Still, the holding down of the salaries of top administrators will make a marginal difference. Besides, it is wrong to coddle principals while teachers are neglected and often told to look elsewhere if they are unhappy. What day schools are paying for some of the high-priced talent is only one part of the disproportionate priorities that abound in day school education. Nearly all of our communal and philanthropic involvement in day schools adds to the sense that those who are already best off are the ones who are most deserving of added attention or benefit. There is an extensive and expensive network of projects that offers a smorgasbord of goodies to those who are coddled, including trips to Israel and other exotic places, training programs where they are presumably taught what they are already being paid to do and the ability to moonlight as consultants and mentors.
There are, for sure, principals who are not especially well paid and who focus on the job that they are hired to do. These good men and women do good work and deserve our appreciation. Unfortunately, in the world of day school principals the trend is in the other direction and it is abetted by placement officials who at times act as agents for the candidates, caring too little about the situation of schools that are seeking principals.

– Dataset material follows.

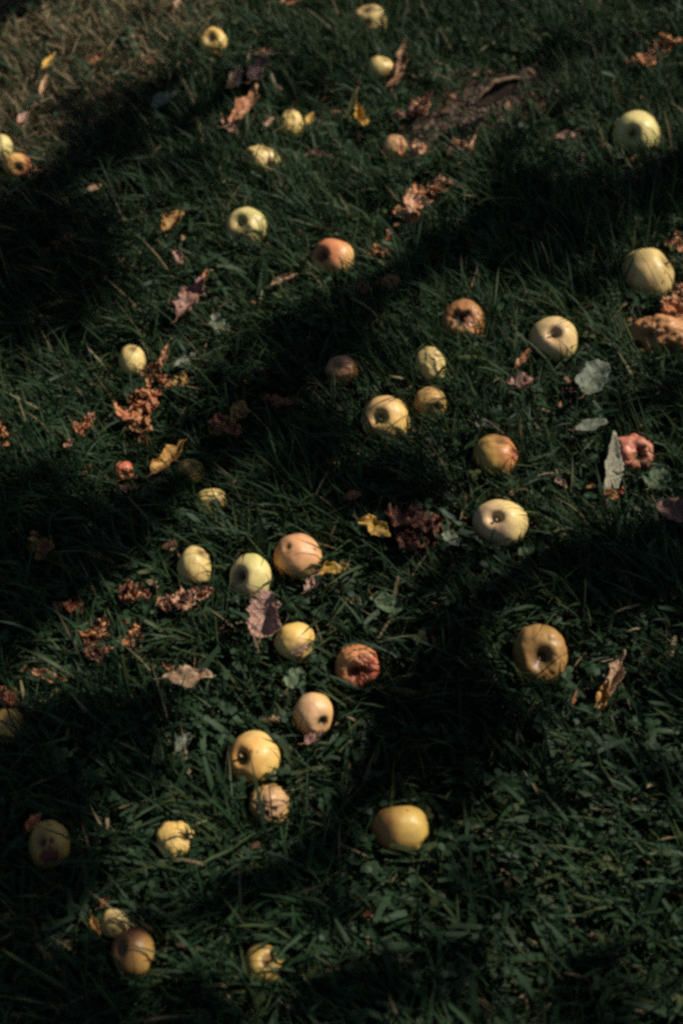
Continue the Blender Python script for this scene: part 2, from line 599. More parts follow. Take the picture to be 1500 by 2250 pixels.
A('small browned yellow apple touching the shadow under another small apple', 945, 888, 36, 37, 'ochre', (.3, .3), None, cav=.2, bruise=.5, lump=.1, pits=((.55, .45, .5, .22),), blush=(.6, .34, .16), bamt=.5)
A('big yellow apple with a deep stem hollow, left of two small apples', 845, 922, 55, 53, 'gold', (-.3, -.05), 'stem', cav=.48, cavw=.3, blush=(.66, .36, .2), bamt=.5, bdir=(-.5, -.7), bruise=.2, eye_col=(.30, .22, .06))
A('yellow apple streaked with grass shadows and torn red on its right', 1087, 1001, 48, 51, 'ochre', (.1, -.85), None, cav=.25, bruise=.4, lump=.08, pits=((.85, -.1, .4, .14),), rot_col=(.34, .09, .05), blush=RED, bamt=.6, bdir=(.9, -.3))
A('smooth pale apple with a pale stem tilted to the left', 1097, 1150, 62, 53, 'pale', (-.28, -.28), 'stem_pale', cav=.42, cavw=.27, blush=(.62, .38, .28), bamt=.6, bdir=(-.7, .1), bruise=.12, eye_col=(.30, .2, .1))
A('small pale yellow apple alone on the left above orange rot', 290, 792, 30, 37, 'pale', (.1, -.8), None, cav=.15, bruise=.15)
A('brown pink apple half hidden in the dark middle band', 750, 816, 37, 36, 'brown', (-.4, -.4), None, bruise=.45, lump=.1, blush=(.5, .25, .16), bamt=.6, wr=.03, name='rotten_apple')
A('dim yellow apple in deep shade above a dappled one', 420, 1038, 32, 32, 'ochre', (.2, -.6), None, bruise=.35)
A('small dappled yellow apple just below the deeply shaded one', 466, 1101, 35, 29, 'gold', (.2, .5), None, bruise=.4, lump=.1, wr=.04)
A('egg shaped pale apple left of the pair of touching apples', 428, 1244, 37, 48, 'pale', (.5, -.75), None, cav=.12, bruise=.15, blush=(.6, .36, .16), bamt=.35, bdir=(0, .9))
A('green yellow apple with a big black hole, left of the touching pair', 549, 1268, 47, 52, 'green', (-.55, -.1), 'eye', cav=.5, cavw=.34, blush=(.6, .34, .22), bamt=.5, bdir=(-.9, .2), bruise=.15, eye_col=(.10, .06, .03), rot_col=(.05, .03, .02))
A('orange pink apple, right one of the touching pair', 652, 1223, 54, 53, 'peach', (-.4, -.45), None, cav=.1, cavw=.15, blush=(.66, .30, .17), bamt=.7, bdir=(0, -.7), bruise=.15)
A('golden apple with a soft brown bruise on its lower right', 648, 1410, 47, 42, 'gold', (.8, .4), None, cav=.25, cavw=.4, bruise=.25, lump=.07, pits=((.35, .45, .75, .05), (.85, .3, .3, .14)), rot_col=(.42, .26, .16))
A('red split apple with shrivelled skin and a dark open cavity', 784, 1466, 50, 51, 'red', (-.2, .2), None, cav=.5, cavw=.42, bruise=.3, wr=.09, wf=3.5, gashes=(((-.15, .35), (.5, .15), .42, .5), ((.1, -.5), (.7, -.1), .18, .14), ((.3, -.6), (.85, -.2), .14, .12)), rot_col=(.15, .03, .02), blush=(.66, .36, .12), bamt=.5, bdir=(-.7, -.5), name='rotten_apple')
A('peach coloured apple with a dark rotten spot at its lower right', 689, 1571, 45, 50, 'peach', (.5, .35), 'eye', cav=.3, cavw=.35, bruise=.25, lump=.06, pits=((.62, .3, .35, .2),), blush=(.6, .32, .24), bamt=.5, bdir=(-.5, -.2))
A('bright orange yellow apple with a stem hole and small brown marks', 556, 1667, 58, 60, 'gold', (-.48, -.2), 'stem_pale', cav=.42, cavw=.28, blush=(.70, .34, .10), bamt=.8, bdir=(-.8, -.1), bruise=.15, pits=((-.08, -.42, .13, .03), (.22, -.42, .07, .02), (-.5, -.35, .18, .08)), rot_col=(.24, .09, .05), eye_col=(.10, .05, .02))
A('shrivelled brown spotted apple just below the bright orange yellow one', 590, 1769, 46, 45, 'ochre', (-.5, -.1), None, cav=.35, cavw=.25, bruise=.6, wr=.1, wf=2.8, lump=.1, pits=((-.1, .25, .25, .18), (.35, .05, .25, .16), (.3, .55, .2, .12), (.7, .4, .2, .1)), rot_col=(.05, .025, .015), blush=(.5, .27, .2), bamt=.6, bdir=(.1, -.2), name='rotten_apple')
A('wrinkled yellow apple with grass blades across it, lower left', 387, 1846, 45, 43, 'gold', (.7, -.4), None, cav=.3, bruise=.2, wr=.045, wf=1.7, lump=.12)
A('large dull yellow apple broken at its lower right, lower middle', 880, 1823, 63, 60, 'ochre', (.1, .95), None, cav=.15, bruise=.25, lump=.05, pits=((.82, .45, .4, .16), (.1, .85, .45, .12)), blush=(.42, .14, .05), bamt=.8, bdir=(-.95, .3), rot_col=(.40, .24, .08))
A('yellow apple with a dark red rotten patch near the left edge', 108, 1855, 45, 54, 'ochre', (-.3, -.3), None, cav=.3, bruise=.45, lump=.06, pits=((.25, .35, .75, .06), (-.2, -.3, .25, .12), (.3, -.35, .2, .1)), rot_col=(.12, .025, .015), name='rotten_apple')
A('small pale yellow apple tucked behind the dark red brown one', 252, 2031, 32, 34, 'pale', (0, .3), None, cav=.1, bruise=.2, wr=.03)
A('dark red brown apple at the lower left with blades across its front', 290, 2093, 48, 54, 'darkred', (-.55, -.4), None, cav=.4, cavw=.35, bruise=.35, lump=.05, blush=(.5, .30, .08), bamt=.7, bdir=(.8, .4), name='rotten_apple')
A('ochre apple mostly buried in grass at the bottom', 578, 2118, 44, 42, 'ochre', (.3, -.5), None, cav=.3, bruise=.35, pits=((.25, -.35, .25, .2),), sink=.008)
A('dim shaded apple cut by the left edge', 18, 1598, 40, 44, 'ochre', (0, -.6), None, bruise=.3)
A('pale green apple cut by the left edge, behind a red one', 4, 326, 24, 32, 'green', (-.3, -.5), None, cav=.1, bruise=.15)
A('red and yellow broken apple near the upper left edge', 38, 366, 32, 30, 'red', (.3, .4), None, cav=.3, bruise=.3, wr=.06, lump=.1, blush=(.66, .42, .12), bamt=.8, bdir=(-.3, -.5), name='rotten_apple')
A('big brown yellow apple with a wide dark eye in the right shade', 1184, 1441, 63, 70, 'rust', (-.02, -.03), 'eye', cav=.5, cavw=.4, bruise=.55, wr=.05, wf=1.8, lump=.08, eye_col=(.03, .016, .01), rot_col=(.12, .06, .025))
A('small wrinkled red apple in the left part of the lawn', 272, 1037, 24, 24, 'red', (.2, .3), None, bruise=.3, wr=.08, wf=2.5, gashes=(((-.1, -.1), (.6, .4), .16, .14),), name='rotten_apple')
A('small dark brown apple inside the upper shadow band', 860, 627, 26, 26, 'brown', (0, -.4), None, bruise=.4, name='rotten_apple')
A('wrinkled red apple behind the standing grey leaf', 1388, 998, 48, 43, 'pinkred', (.2, .3), None, bruise=.15, bruise_col=(.34, .08, .05), wr=.06, wf=2.2, lump=.2, gashes=(((.25, -.3), (.3, .9), .26, .4), ((.3, .1), (.85, .5), .16, .22)), rot_col=(.14, .03, .02), blush=(.62, .30, .14), bamt=.3, bdir=(.5, -.7), name='rotten_apple')
A('pale brown rotten apple left of the bare soil patch', 868, 327, 29, 31, 'brown', (.5, .1), None, cav=.2, bruise=.5, wr=.06, lump=.08, gashes=(((.4, -.6), (.5, .4), .2, .16),), blush=(.56, .34, .17), bamt=.8, bdir=(-.5, -.3), name='rotten_apple', rot_col=(.34, .10, .04))
A('tiny orange red apple left of a curled yellow brown leaf', 314, 472, 14, 14, 'red', (0, -.3), None, cav=.1, bruise=.25, blush=(.6, .3, .15), bamt=.5, name='rotten_apple')
A('tan sunken apple with cracked skin at the right edge, in mush', 1446, 736, 66, 46, 'brown', (-.6, .1), None, cav=.25, bruise=.35, wr=.11, wf=2.8, lump=.22, blush=(.58, .27, .12), bamt=.8, bdir=(-.3, -.5), pits=((-.55, .1, .15, .08),), name='rotten_apple', sink=.012)

# ------------------------------------------------------------------ rotted fruit heaps
def chunk_mesh(size, seed, flat=.6, wr=.5):
    bm = bmesh.new()
    bmesh.ops.create_icosphere(bm, subdivisions=3, radius=1.0)
    sv = Vector((seed * 2.1, -seed * 1.3, seed * .7))
    st = 1 + .5 * noise.noise(sv)
    for v in bm.verts:
        n = v.co.normalized()
        r = 1 + .55 * noise.noise(n * 1.2 + sv)
        w = 1 - 2 * abs(noise.noise(n * 2.0 + sv + .6 * noise.noise_vector(n * 1.8 - sv)))
        r -= wr * max(0, w) ** 1.5 * .75
        w = 1 - 2 * abs(noise.noise(n * 4.3 - sv))
        r -= .22 * max(0, w) ** 2
        r = max(r, .12)
        c = Vector((n.x * r * st, n.y * r * .8, n.z * r * flat))
        c += noise.noise_vector(n * 2.4 + sv) * .28
        v.co = c * size
    me = bpy.data.meshes.new('flesh_chunk')
    bm.to_mesh(me)
    bm.free()
    me.polygons.foreach_set('use_smooth', [True] * len(me.polygons))
    return me


def heap(label, pts, width, mat, n, size, mat2=None, flake=2, h=.034, cat='rotten fruit', name='rotten_fruit_pulp'):
    """crushed, rotted fruit strewn along a line of photo points: every lump is a part"""
    rr = random.Random(int(pts[0][0] * 31 + pts[0][1]))
    c = at(sum(p[0] for p in pts) / len(pts), sum(p[1] for p in pts) / len(pts), 0)
    root = bpy.data.objects.new(name, None)
    root.location = c
    root.empty_display_size = .02
    COL.objects.link(root)
    tag(root, label, cat, 'rotted apple remains in the grass')
    n = int(n * 1.15)
    for k in range(n):
        s = (k + rr.random() * .8) / n * (len(pts) - 1)
        i = min(int(s), len(pts) - 2) if len(pts) > 1 else 0
        f = s - i
        a = pts[i]
        b = pts[i + 1] if len(pts) > 1 else pts[i]
        x = a[0] + (b[0] - a[0]) * f + rr.uniform(-1, 1) * width * .5
        y = a[1] + (b[1] - a[1]) * f + rr.uniform(-1, 1) * width * .4
        hh = h + rr.uniform(-.006, .012)
        p = at(x, y, hh)
        sz = metres(size * rr.choice((.5, .7, .9, 1.15, 1.4)) * rr.uniform(.85, 1.15), p)
        mm = mat if (mat2 is None or rr.random() < .65) else mat2
        if rr.random() < .38:
            me = chunk_mesh(sz, rr.uniform(0, 50), rr.uniform(.3, .65), rr.uniform(.5, 1.0))
            o = link('flesh_chunk', me, mm, root, p - c)
        else:
            me = leaf_mesh(sz * rr.uniform(2.0, 3.4), sz * rr.uniform(1.4, 2.2), rr.uniform(0, 40), rr.uniform(.4, 1.9), rr.uniform(.3, 1.0),
                           rr.uniform(1.2, 2.6), .08, 12, 8, True, sz * .09)
            o = link('rotten_flake', me, mm, root, p - c)
        o.rotation_euler = (rr.uniform(-.7, .7), rr.uniform(-.7, .7), rr.uniform(0, 6.28))
        STRIPS.append((p.copy(), p.copy(), sz * .9, hh * .8))
        if not any(w in label for w in ('dim', 'shade', 'shadow', 'dark')):
            LIT.append((p.copy(), .0))
    for k in range(flake):
        a = rr.choice(pts)
        x, y = a[0] + rr.uniform(-1, 1) * width * .7, a[1] + rr.uniform(-1, 1) * width * .6
        p = at(x, y, h + .015)
        sz = metres(size * rr.uniform(.9, 1.4), p)
        me = leaf_mesh(sz * rr.uniform(1.4, 2.2), sz * 1.1, rr.uniform(0, 30), rr.uniform(.8, 2), .7, 1.6, .06, 10, 6)
        o = link('peel_flake', me, mat2 or mat, root, p - c)
        o.rotation_euler = (rr.uniform(-.9, .9), rr.uniform(-.9, .9), rr.uniform(0, 6.28))
    return root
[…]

The way to respond to the growing dissatisfaction in the day school world is not to write to parents as the president of the school with the $250,000 headmaster has written that we “have historically maintained a high degree of confidentiality concerning compensation” and we always “strive to compensate all employees at appropriate rates within budgetary constraints.” In view of what is happening with tuition, parents have a right to know what is happening with the money that they pay and there is no way that the differential between what is being paid to teachers and to top administrators can be justified as appropriate.
There is a flip side to the coddling of principals. In the parts of the day school world that are most generous to its top people, the tendency is for jobs to be as secure as they are for baseball managers. School boards that dole out large sums to attract what is supposed to be super talent seem to come to the realization, often sooner than later, that they were had and they get rid of the person who not long before was being given an opulent welcome mat.
This approach doesn’t help much either because it avoids the fundamental imbalance in the way day school resources are allocated. My modest proposal is for a one-year moratorium on conventions and conferences and all of the rest of the flotsam and jetsam that has become too large a part of the day school scene. Hopefully, this will be accompanied by a significant scaling-down by communal and philanthropic sources of the side-shows that they constantly favor. The funds that are freed up should be applied directly to the classroom experience, to the education of our children by the people who nearly always are underpaid and yet teach with devotion and skill.